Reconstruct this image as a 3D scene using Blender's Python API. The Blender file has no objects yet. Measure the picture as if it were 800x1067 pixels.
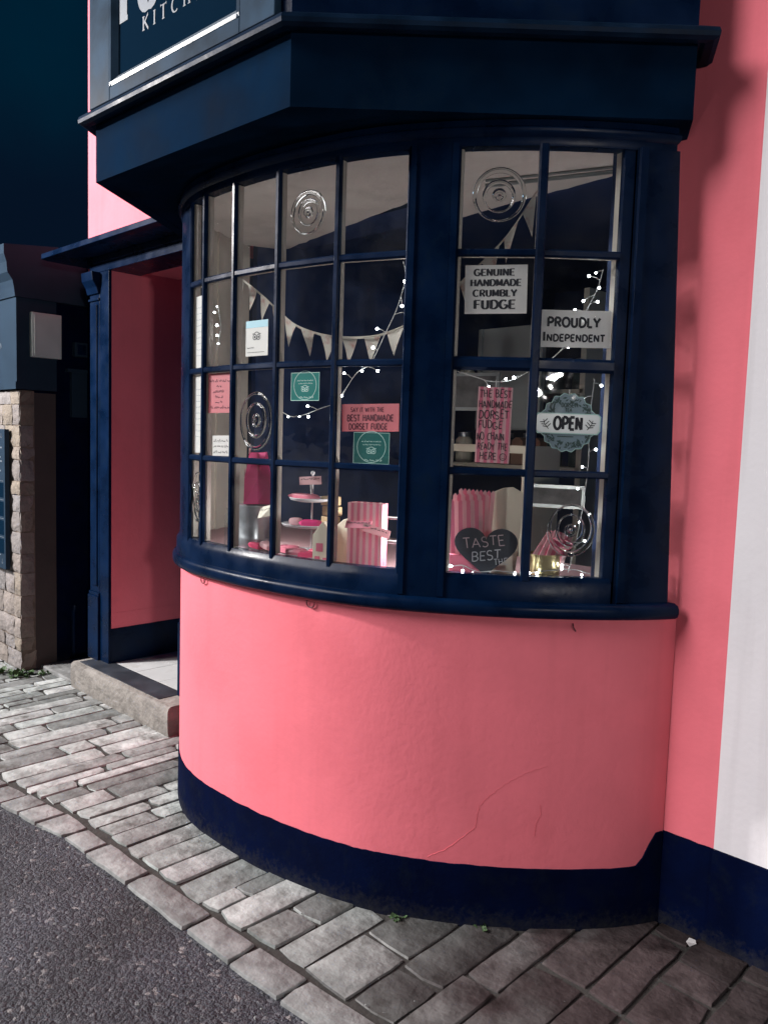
import bpy, bmesh, math, random
from mathutils import Vector, Matrix, noise
R_ = math.radians
sc = bpy.context.scene
col = sc.collection
random.seed(7)

# ------------------------------------------------------------------ camera
PSI, PITCH, ROLL, FPX = 0.76572, 0.08702, 0.03113, 830.18
CAM = Vector((0.0, -2.398, 1.5))
_f = Vector((-math.sin(PSI) * math.cos(PITCH), math.cos(PSI) * math.cos(PITCH), -math.sin(PITCH)))
_r = Vector((math.cos(PSI), math.sin(PSI), 0))
_u = _r.cross(_f)
_R = _r * math.cos(ROLL) + _u * math.sin(ROLL)
_U = -_r * math.sin(ROLL) + _u * math.cos(ROLL)
cd = bpy.data.cameras.new('camera')
cam = bpy.data.objects.new('camera', cd)
col.objects.link(cam)
m = Matrix.Identity(4)
for i in range(3):
    m[i][0], m[i][1], m[i][2], m[i][3] = _R[i], _U[i], -_f[i], CAM[i]
cam.matrix_world = m
cd.sensor_fit = 'HORIZONTAL'
cd.sensor_width = 36
cd.lens = 36 * FPX / 800
cd.clip_start, cd.clip_end = 0.05, 2000
sc.camera = cam

# ------------------------------------------------------------------ night sky, main light, exposure
SUN_AZ, SUN_EL = R_(-30), R_(33)          # azimuth to the left of the wall's normal
SKY_GLOW = (-0.838, 0.290, 0.463)
w = bpy.data.worlds.new('World')
sc.world = w
w.use_nodes = True
nt = w.node_tree
bg = nt.nodes['Background']
sky = nt.nodes.new('ShaderNodeTexSky')
sky.sky_type = 'NISHITA'
sky.sun_disc = False
sky.sun_elevation = R_(-3)
sky.sun_rotation = R_(180)
mx = nt.nodes.new('ShaderNodeMix')
mx.data_type = 'RGBA'
mx.blend_type = 'MIX'
mx.inputs[0].default_value = 0.55
mx.inputs[7].default_value = (0.0, 0.14, 0.46, 1)
nt.links.new(sky.outputs[0], mx.inputs[6])
tcw = nt.nodes.new('ShaderNodeTexCoord')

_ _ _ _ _

_WORK TO BE COMPLETED_
Leave the pictures out and reproduce exactly the lines from the top of the listing above through the line with "sc.camera = cam".

_ANSWER FOR THIS EXERCISE_
Reconstruct this image as a 3D scene using Blender's Python API. The Blender file has no objects yet. Measure the picture as if it were 800x1067 pixels.
import bpy, bmesh, math, random
from mathutils import Vector, Matrix, noise
R_ = math.radians
sc = bpy.context.scene
col = sc.collection
random.seed(7)

# ------------------------------------------------------------------ camera
PSI, PITCH, ROLL, FPX = 0.76572, 0.08702, 0.03113, 830.18
CAM = Vector((0.0, -2.398, 1.5))
_f = Vector((-math.sin(PSI) * math.cos(PITCH), math.cos(PSI) * math.cos(PITCH), -math.sin(PITCH)))
_r = Vector((math.cos(PSI), math.sin(PSI), 0))
_u = _r.cross(_f)
_R = _r * math.cos(ROLL) + _u * math.sin(ROLL)
_U = -_r * math.sin(ROLL) + _u * math.cos(ROLL)
cd = bpy.data.cameras.new('camera')
cam = bpy.data.objects.new('camera', cd)
col.objects.link(cam)
m = Matrix.Identity(4)
for i in range(3):
    m[i][0], m[i][1], m[i][2], m[i][3] = _R[i], _U[i], -_f[i], CAM[i]
cam.matrix_world = m
cd.sensor_fit = 'HORIZONTAL'
cd.sensor_width = 36
cd.lens = 36 * FPX / 800
cd.clip_start, cd.clip_end = 0.05, 2000
sc.camera = cam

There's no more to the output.